WHAT WE TRIED AND DIDN'T WORK

• Paying on the day.   People forgot to pay and somebody had to be detailed to collect/pay in funds.   It was easier to get everything paid for up front.
• Seven team charts.   Numbers need to be even, players don't like turning out for a single match.
• Playoffs where teams were tied for either promotion or relegation after points and match results were taken into account.   It proved difficult to set a convenient date, teams brought in different players changing the balance of things so a rule was brought in whereby the teams concerned now play a deciding doubles on the day which means the same players are involved.
• Saturday afternoons were suggested but a poll showed they wouldn't be well supported by seniors.
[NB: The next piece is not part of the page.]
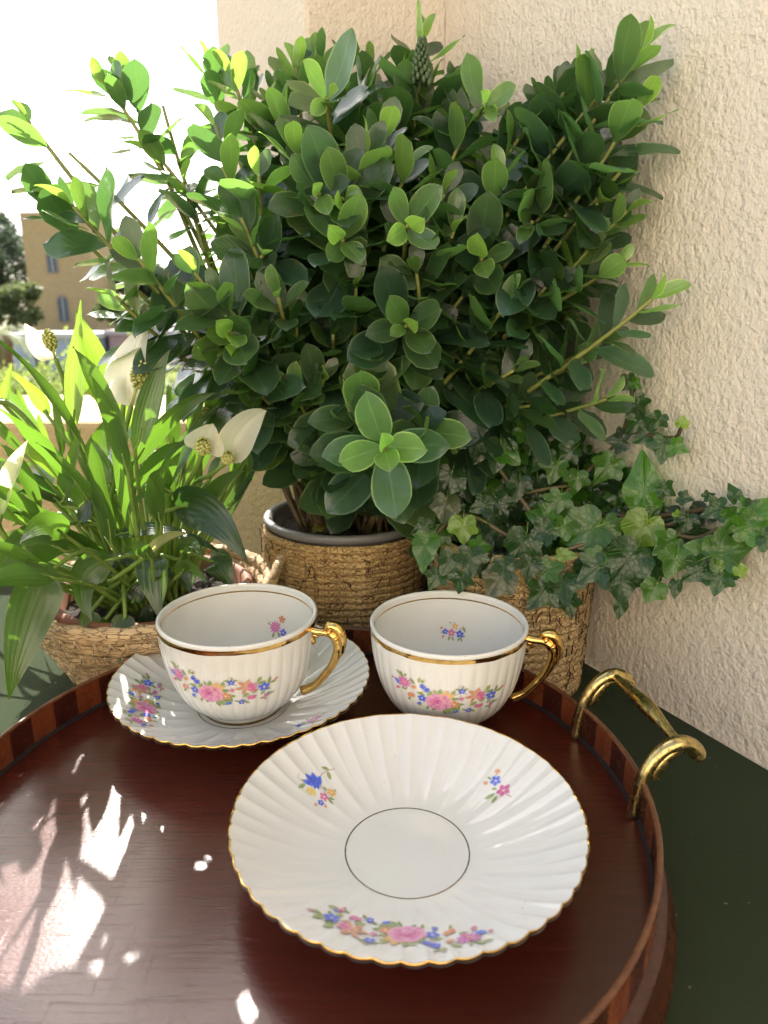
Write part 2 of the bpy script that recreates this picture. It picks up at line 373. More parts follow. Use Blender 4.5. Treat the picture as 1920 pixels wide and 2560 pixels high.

• School venues – Wildernesse involved a huge amount of work blocking out light and keeping equipment safe.   Sevenoaks Prep degenerated into individual matches being played unsupervised in classrooms. 
• Newspaper reports – they get hacked about by someone who doesn’t know A from B about the sport and the end result is often laughable and frustrating for the author.   One sub editor confused the name of a player with that of a club and insisted on shortening one club's name to that of a sister league!